§ **The exercise**
What is the count of lines that hold the word "this"? Give only the number.

----- Task data -----

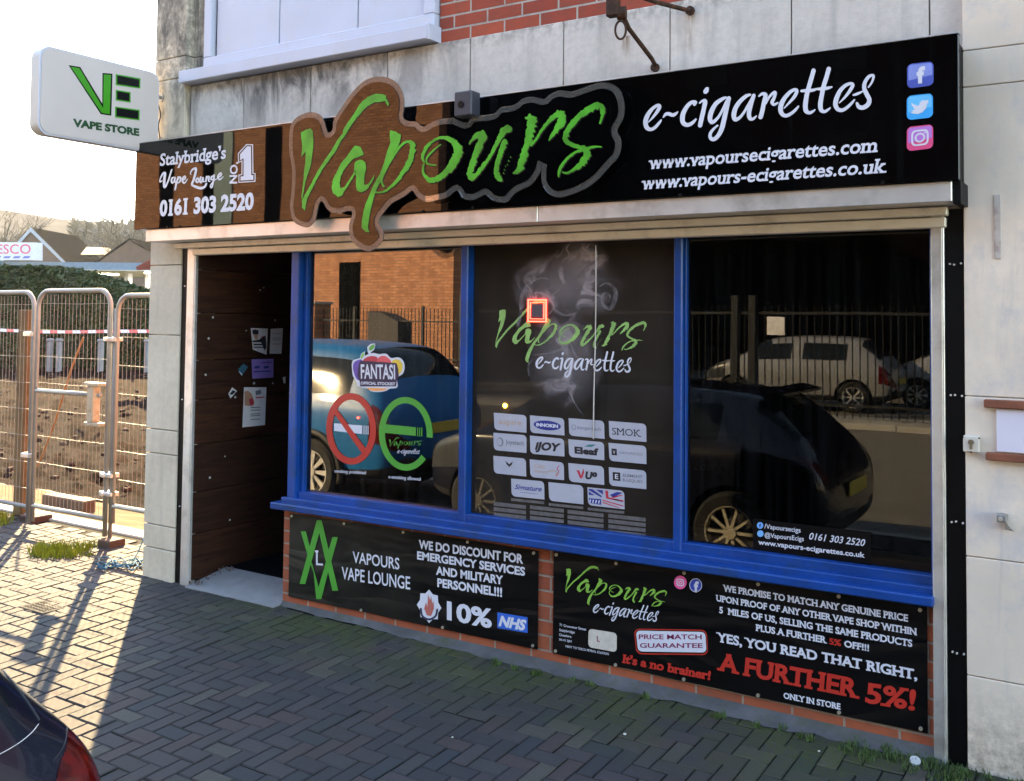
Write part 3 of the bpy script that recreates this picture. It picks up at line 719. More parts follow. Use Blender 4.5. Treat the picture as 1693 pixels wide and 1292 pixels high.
for p in ([(160,640,14),(128,655,18),(135,605,18),(170,540,26),(200,530,34),(192,600,36),(188,690,36),(195,732,34),(225,690,26),(260,600,22),(290,500,22),(300,480,16)],
          [(325,592,20),(300,605,24),(292,645,26),(305,672,22),(330,640,18),(345,590,22),(338,640,24),(352,670,18)],
          [(388,585,22),(365,660,26),(343,765,24)], [(385,620,16),(410,585,22),(422,615,26),(408,655,22),(382,672,16)],
          [(450,640,14),(488,605,20),(483,575,22),(455,605,26),(452,655,26),(480,672,20),(522,615,12)],
          [(570,550,14),(562,530,16),(592,480,24),(638,465,34),(636,520,32),(610,620,32),(582,688,28),(575,695,26),(620,718,34),(700,745,38),(760,730,32),(790,680,24)],
          [(662,600,22),(642,640,26),(660,665,22),(684,632,24),(664,600,20)], [(708,590,24),(696,648,24),(718,662,20),(742,592,24),(742,645,22),(762,652,16)],
          [(792,580,24),(780,648,24)], [(785,630,16),(812,580,20),(828,590,24),(820,640,22),(838,650,16)],
          [(888,572,20),(862,585,24),(856,622,24),(878,620,18)], [(900,560,24),(890,640,24),(866,735,22),(846,718,18),(872,668,14),(932,612,12)],
          [(950,602,14),(996,565,22),(998,532,22),(966,552,26),(955,602,26),(984,622,20),(1028,582,12)]):
    stroke(a, zE, p, 5, 0)
text(a, z3, "www.vapoursecigarettes.com", (1085, 862), (2241, 775), (1094, 796), .02, True)
text(a, z3, "www.vapours-ecigarettes.co.uk", (1048, 965), (2285, 880), (1060, 900), .02, True)
one = [(1268,262),(1368,150),(1424,150),(1428,560),(1458,560),(1458,625),(1275,637),(1275,580),(1318,575),(1318,322),(1268,345)]
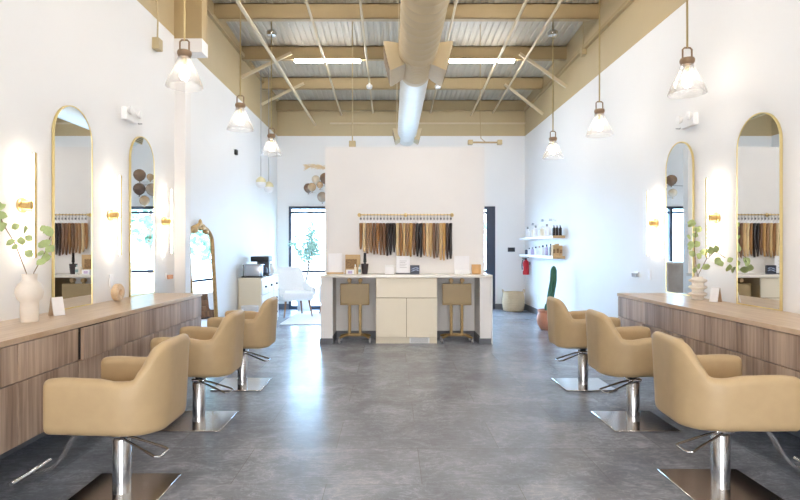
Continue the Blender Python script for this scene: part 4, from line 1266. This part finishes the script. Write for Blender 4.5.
b = B(); ribbed(b, [(0, 0, 0), (.02, 0, .12), (.05, 0, .3), (.08, 0, .48), (.085, 0, .64), (.085, 0, .695), (.085, 0, .715)], [.035, .045, .048, .047, .043, .026, .004]); b.build('column', M_CACT, t, ang=70)
b = B(); ribbed(b, [(-.03, -.03, 0), (-.035, -.035, .06), (-.035, -.035, .11), (-.035, -.035, .13)], [.026, .03, .022, .004]); b.build('side_shoot', M_CACT, t, ang=70)

# ------------------------------------------------------------------ light, camera, render look
w = bpy.data.worlds.new('sky'); SC.world = w; w.use_nodes = True
nt = w.node_tree
bg = nt.nodes['Background']
wt = nt.nodes.new('ShaderNodeTexCoord'); wx = nt.nodes.new('ShaderNodeSeparateXYZ')
nt.links.new(wt.outputs['Generated'], wx.inputs[0])
wr = nt.nodes.new('ShaderNodeMapRange'); wr.inputs['From Min'].default_value = -0.3; wr.inputs['From Max'].default_value = 0.3
nt.links.new(wx.outputs['Y'], wr.inputs['Value'])
wc = ramp(nt, wr.outputs[0], [(0.0, (0.51, 0.51, 0.52, 1)), (1.0, (0.42, 0.68, 1.0, 1))])
nt.links.new(wc, bg.inputs['Color'])
bg.inputs['Strength'].default_value = 20.0

cd = bpy.data.cameras.new('camera'); cam = bpy.data.objects.new('camera', cd); COL.objects.link(cam)
cam.location = (0, 0, CAMH); cam.rotation_euler = (PI / 2, 0, 0)
cd.sensor_fit = 'HORIZONTAL'; cd.sensor_width = 36.0; cd.lens = 540 / 800 * 36.0
cd.shift_x = 8 / 800; cd.shift_y = -3 / 800
cd.clip_start = .05; cd.clip_end = 200
SC.camera = cam
vs = SC.view_settings
vs.view_transform = 'Standard'; vs.look = 'None'; vs.gamma = 1.0; vs.use_curve_mapping = False
vs.exposure = 0.48
cy = SC.cycles
cy.use_denoising = True
cy.max_bounces = 10; cy.diffuse_bounces = 6; cy.glossy_bounces = 5; cy.transparent_max_bounces = 16; cy.transmission_bounces = 6
cy.caustics_reflective = False; cy.caustics_refractive = False
cy.sample_clamp_indirect = 6.0
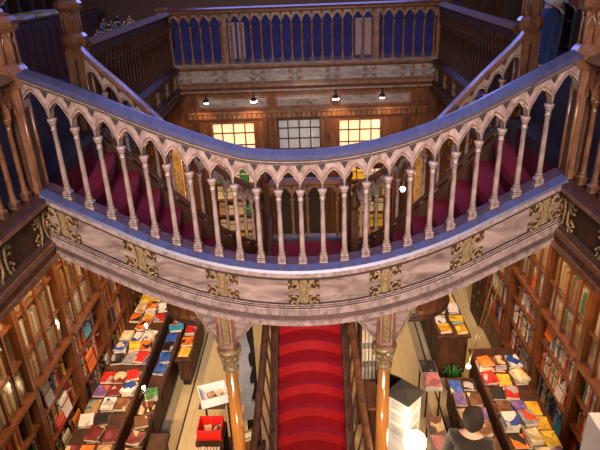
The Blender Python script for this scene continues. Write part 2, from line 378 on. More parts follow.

-----

§ **Finished exercise**
3